Aim: Give back the lines exactly, from the first one to the line with "from mathutils import Vector, Matrix", both ends included.

Data extract:
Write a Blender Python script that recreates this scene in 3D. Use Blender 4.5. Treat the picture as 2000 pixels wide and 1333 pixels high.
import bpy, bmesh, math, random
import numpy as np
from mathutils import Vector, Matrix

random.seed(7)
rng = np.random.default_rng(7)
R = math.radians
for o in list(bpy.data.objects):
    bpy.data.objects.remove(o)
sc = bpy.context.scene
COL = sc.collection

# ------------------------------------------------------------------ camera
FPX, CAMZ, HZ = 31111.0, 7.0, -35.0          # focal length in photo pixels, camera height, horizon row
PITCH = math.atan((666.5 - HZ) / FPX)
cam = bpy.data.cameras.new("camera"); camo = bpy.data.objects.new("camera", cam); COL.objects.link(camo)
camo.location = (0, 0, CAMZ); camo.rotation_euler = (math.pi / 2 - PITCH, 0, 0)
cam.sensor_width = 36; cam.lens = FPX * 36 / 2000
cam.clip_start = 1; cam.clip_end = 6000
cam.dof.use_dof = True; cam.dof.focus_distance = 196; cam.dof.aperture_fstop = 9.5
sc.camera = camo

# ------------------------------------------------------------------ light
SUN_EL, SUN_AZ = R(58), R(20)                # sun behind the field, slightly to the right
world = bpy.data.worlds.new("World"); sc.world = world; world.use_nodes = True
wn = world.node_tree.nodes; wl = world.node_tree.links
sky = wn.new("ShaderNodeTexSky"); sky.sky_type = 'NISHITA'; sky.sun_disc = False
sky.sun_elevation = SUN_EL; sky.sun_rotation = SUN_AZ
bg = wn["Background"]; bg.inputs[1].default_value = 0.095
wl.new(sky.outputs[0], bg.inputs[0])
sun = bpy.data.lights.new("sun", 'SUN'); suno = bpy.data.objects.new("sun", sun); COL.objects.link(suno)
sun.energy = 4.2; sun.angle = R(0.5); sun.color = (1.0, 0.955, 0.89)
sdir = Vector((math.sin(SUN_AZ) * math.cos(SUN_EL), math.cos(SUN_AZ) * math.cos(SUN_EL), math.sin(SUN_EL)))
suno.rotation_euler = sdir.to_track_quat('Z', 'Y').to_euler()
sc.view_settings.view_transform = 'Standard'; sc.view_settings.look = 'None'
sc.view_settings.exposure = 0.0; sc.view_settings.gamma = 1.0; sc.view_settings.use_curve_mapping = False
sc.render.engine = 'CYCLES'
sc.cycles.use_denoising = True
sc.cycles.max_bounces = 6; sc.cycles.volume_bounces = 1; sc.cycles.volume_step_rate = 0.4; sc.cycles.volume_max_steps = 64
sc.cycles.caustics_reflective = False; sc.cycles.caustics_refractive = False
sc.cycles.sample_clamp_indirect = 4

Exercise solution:
Write a Blender Python script that recreates this scene in 3D. Use Blender 4.5. Treat the picture as 2000 pixels wide and 1333 pixels high.
import bpy, bmesh, math, random
import numpy as np
from mathutils import Vector, Matrix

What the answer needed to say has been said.